Observers say their work sometimes landed them squarely in the middle of those confrontations. U.S. citizen Susan Tincher, who had been acting as a citizen observer, was detained by ICE during an early December action and held at the Whipple Federal Building. ICE said she assaulted an agent and ignored lawful commands, while Tincher and her supporters insist she was simply documenting the operation. The standoff over what happened played out publicly after KSTP reported on the incident and ICE’s statement.

Researchers compiling enforcement data say the numbers explain why volunteers felt compelled to keep their cameras rolling. The Deportation Data Project’s tally, reported by the Minnesota Reformer, shows ICE arrested more than 3,700 people in Minnesota during the surge, and that only a minority had criminal convictions. Organizers argue that the gap between rhetoric and reality is exactly why community documentation mattered.
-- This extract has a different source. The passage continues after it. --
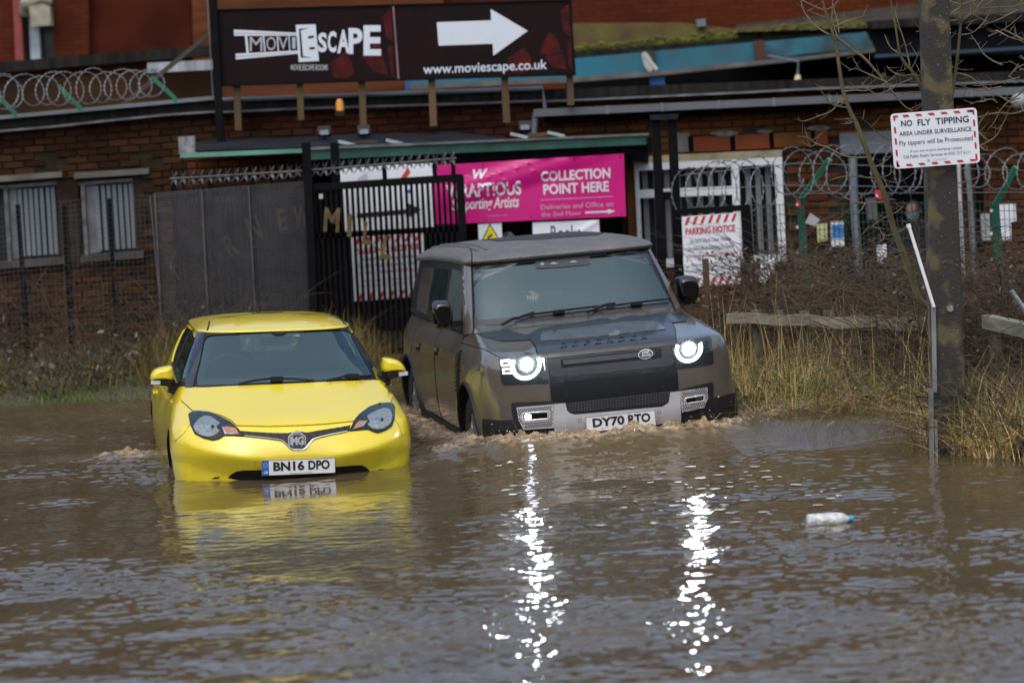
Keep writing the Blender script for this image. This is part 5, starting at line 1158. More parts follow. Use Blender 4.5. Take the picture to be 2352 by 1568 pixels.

Legal Fallout And Scrutiny

The observers’ videos and notes have not just driven headlines; they have become part of the legal record. The Hennepin County Attorney’s Office and the Minnesota Bureau of Criminal Apprehension have sued the federal government for access to evidence tied to several fatal encounters, while plaintiffs have filed class-action cases challenging DHS practices during the surge. The county’s lawsuit announcement is posted by the Hennepin County Attorney’s Office, and an overview of related litigation is tracked by Just Security.

Why The Award Matters

For organizers, the award is not just a pat on the back. It is meant to lock in the idea that community observers now serve as a kind of neighborhood watchdog for federal power. Their photos, videos, and field logs have supplied newsrooms, public defenders, and civil rights attorneys, they say, and helped shift how Minnesotans talk about Operation Metro Surge.

Webster framed the recognition as a tribute to “defenders of truth” who took quiet acts of watching and turned them into public records that can influence courtrooms and policymaking, as reported by the Pioneer Press.

As lawsuits and oversight fights move forward, the volunteers who stepped on stage for the plaque say they will keep showing up on sidewalks and street corners with their phones and notebooks. Whether courts, prosecutors, or the public ultimately change policy is an open question, but the ceremony made one thing clear: in Minnesota, federal immigration enforcement is now being watched as closely as it is being carried out.